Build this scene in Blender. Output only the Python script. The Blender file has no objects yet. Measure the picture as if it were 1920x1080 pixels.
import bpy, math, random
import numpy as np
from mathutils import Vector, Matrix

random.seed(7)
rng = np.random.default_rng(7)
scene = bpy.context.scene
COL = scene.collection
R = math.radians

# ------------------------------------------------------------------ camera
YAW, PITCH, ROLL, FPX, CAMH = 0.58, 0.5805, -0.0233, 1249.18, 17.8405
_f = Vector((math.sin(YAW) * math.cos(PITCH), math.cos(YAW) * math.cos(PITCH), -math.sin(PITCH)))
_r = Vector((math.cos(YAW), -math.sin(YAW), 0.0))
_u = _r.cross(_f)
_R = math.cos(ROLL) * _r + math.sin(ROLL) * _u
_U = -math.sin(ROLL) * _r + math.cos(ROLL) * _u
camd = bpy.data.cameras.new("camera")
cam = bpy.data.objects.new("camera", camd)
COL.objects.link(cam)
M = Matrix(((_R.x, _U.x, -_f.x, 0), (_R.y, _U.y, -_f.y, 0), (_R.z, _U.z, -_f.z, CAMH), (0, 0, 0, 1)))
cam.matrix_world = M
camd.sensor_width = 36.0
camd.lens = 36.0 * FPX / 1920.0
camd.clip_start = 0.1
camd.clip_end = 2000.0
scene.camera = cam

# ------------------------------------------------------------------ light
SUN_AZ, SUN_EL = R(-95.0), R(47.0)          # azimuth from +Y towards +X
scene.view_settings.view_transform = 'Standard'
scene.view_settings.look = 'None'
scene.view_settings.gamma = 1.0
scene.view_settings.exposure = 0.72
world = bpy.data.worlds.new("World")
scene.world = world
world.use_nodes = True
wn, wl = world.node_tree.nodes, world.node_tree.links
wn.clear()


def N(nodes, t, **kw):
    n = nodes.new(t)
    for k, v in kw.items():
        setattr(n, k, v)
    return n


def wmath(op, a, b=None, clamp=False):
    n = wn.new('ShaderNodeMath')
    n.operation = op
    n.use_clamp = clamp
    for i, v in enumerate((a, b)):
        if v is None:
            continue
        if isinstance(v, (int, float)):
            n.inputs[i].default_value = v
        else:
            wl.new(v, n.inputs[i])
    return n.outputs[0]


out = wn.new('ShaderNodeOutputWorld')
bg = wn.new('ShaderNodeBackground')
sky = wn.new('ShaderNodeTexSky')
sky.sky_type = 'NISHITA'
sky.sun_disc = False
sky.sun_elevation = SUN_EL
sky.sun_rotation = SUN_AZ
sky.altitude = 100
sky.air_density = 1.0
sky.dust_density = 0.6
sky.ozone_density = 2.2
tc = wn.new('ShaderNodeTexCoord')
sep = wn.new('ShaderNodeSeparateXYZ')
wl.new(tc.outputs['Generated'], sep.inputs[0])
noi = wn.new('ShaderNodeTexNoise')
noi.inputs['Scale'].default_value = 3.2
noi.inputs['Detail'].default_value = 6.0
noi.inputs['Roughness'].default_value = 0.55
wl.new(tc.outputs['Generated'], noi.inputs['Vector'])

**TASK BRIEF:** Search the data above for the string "objects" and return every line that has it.

**WRITTEN RESPONSE:**
Build this scene in Blender. Output only the Python script. The Blender file has no objects yet. Measure the picture as if it were 1920x1080 pixels.
cam = bpy.data.objects.new("camera", camd)
COL.objects.link(cam)